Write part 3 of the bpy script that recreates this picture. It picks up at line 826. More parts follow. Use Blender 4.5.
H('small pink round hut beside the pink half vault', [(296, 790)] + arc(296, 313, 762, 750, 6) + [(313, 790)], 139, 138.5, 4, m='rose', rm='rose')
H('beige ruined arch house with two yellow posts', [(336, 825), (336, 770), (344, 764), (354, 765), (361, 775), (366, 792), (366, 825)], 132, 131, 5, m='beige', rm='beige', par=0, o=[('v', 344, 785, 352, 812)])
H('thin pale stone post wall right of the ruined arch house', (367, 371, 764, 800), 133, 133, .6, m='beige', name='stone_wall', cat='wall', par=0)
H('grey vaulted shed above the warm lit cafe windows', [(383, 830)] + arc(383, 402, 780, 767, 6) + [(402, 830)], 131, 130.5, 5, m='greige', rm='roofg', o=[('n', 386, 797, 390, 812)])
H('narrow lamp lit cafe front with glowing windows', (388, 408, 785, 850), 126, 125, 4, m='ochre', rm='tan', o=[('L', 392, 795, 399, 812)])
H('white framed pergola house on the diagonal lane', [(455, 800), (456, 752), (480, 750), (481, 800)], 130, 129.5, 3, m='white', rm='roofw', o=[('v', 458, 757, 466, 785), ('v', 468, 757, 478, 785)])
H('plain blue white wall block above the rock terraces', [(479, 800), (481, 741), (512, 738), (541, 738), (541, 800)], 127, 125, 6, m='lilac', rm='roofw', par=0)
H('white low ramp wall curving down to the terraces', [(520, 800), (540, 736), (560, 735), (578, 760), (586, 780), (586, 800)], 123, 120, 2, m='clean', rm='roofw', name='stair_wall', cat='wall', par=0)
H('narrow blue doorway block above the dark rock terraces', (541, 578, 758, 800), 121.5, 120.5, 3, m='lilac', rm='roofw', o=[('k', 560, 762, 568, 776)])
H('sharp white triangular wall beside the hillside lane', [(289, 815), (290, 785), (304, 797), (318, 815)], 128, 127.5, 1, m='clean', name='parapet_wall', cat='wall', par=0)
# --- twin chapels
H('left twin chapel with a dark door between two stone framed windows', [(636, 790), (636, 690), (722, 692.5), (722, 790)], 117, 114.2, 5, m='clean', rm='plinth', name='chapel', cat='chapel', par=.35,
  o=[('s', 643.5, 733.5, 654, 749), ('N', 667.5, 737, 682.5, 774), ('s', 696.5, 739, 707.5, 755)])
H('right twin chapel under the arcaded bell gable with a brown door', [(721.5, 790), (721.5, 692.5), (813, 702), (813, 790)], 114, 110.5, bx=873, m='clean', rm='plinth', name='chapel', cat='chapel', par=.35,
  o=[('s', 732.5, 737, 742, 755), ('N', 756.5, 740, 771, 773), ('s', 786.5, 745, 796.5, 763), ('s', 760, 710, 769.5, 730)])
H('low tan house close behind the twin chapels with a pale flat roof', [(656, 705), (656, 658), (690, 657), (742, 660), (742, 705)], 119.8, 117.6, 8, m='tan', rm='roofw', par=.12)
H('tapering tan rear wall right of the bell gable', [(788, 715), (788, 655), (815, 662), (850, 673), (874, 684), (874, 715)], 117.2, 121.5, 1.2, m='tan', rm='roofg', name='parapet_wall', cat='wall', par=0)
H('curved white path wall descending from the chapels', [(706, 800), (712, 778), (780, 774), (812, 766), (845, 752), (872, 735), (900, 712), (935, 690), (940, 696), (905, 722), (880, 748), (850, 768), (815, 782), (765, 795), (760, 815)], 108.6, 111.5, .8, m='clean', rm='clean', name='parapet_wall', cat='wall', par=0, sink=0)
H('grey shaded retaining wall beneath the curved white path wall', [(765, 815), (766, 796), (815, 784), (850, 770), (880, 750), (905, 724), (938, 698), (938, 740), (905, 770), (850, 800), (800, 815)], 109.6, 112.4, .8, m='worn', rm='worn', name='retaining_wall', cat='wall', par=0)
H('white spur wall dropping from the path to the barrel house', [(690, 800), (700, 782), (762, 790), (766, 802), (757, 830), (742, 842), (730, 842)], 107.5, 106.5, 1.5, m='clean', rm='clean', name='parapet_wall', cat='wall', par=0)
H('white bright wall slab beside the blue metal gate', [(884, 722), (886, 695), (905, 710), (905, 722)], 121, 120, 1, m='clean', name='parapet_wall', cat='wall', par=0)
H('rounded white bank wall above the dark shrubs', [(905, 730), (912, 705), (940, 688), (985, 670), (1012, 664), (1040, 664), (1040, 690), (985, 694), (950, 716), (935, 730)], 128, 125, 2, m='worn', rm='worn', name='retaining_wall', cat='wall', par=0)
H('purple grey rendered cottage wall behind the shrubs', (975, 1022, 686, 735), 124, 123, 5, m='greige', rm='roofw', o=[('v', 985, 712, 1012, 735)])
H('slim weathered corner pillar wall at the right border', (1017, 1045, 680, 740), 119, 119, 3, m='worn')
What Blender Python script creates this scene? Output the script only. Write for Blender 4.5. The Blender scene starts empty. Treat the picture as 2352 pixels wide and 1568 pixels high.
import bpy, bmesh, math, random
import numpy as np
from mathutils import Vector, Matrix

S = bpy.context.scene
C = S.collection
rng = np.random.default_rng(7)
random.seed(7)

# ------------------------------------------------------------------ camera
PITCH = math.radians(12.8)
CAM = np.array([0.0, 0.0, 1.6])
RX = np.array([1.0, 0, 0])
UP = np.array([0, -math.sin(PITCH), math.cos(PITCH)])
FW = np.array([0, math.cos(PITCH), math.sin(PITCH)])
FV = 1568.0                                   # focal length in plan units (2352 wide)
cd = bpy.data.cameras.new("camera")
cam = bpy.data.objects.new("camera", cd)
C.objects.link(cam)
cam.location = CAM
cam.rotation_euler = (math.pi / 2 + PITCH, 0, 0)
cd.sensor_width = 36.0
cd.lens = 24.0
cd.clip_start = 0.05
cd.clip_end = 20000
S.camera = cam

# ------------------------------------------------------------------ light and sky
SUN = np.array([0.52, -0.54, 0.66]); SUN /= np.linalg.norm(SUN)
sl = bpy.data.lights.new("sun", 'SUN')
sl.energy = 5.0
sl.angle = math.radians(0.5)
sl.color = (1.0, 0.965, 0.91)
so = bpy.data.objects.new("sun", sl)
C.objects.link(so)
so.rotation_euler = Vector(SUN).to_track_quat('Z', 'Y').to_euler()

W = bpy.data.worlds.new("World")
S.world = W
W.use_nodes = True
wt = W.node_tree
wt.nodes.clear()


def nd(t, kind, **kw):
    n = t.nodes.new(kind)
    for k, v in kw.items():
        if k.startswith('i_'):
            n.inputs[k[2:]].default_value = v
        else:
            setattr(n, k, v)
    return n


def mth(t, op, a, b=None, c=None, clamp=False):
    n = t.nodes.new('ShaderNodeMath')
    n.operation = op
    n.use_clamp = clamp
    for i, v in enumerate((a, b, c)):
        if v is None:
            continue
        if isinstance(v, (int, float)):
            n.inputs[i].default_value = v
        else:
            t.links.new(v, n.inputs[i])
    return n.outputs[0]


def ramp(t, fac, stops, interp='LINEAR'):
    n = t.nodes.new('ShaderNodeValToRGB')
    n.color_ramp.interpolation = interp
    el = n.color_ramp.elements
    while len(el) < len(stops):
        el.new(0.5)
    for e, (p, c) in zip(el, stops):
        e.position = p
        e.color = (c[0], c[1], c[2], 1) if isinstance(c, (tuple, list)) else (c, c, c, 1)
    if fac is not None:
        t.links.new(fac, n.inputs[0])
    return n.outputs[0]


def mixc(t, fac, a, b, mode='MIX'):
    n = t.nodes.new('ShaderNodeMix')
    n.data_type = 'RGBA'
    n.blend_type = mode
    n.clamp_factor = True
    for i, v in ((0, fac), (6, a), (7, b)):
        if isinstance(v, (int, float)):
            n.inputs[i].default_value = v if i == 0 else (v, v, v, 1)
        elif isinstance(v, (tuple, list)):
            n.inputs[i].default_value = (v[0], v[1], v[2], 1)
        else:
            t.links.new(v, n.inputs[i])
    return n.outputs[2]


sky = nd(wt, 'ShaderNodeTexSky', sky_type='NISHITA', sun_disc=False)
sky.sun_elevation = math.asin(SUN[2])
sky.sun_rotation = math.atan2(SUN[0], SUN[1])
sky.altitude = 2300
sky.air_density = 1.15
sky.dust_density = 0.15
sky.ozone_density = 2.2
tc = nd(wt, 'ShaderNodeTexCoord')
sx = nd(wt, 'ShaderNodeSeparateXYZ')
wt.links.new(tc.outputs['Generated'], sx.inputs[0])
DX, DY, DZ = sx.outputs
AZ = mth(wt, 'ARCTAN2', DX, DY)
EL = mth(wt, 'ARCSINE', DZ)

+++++

## What you have to do
All lines above from the one containing "What Blender Python" to the one containing "random.seed(7)" must be repeated exactly, both lines included, and no others.

## Written solution
What Blender Python script creates this scene? Output the script only. Write for Blender 4.5. The Blender scene starts empty. Treat the picture as 2352 pixels wide and 1568 pixels high.
import bpy, bmesh, math, random
import numpy as np
from mathutils import Vector, Matrix

S = bpy.context.scene
C = S.collection
rng = np.random.default_rng(7)
random.seed(7)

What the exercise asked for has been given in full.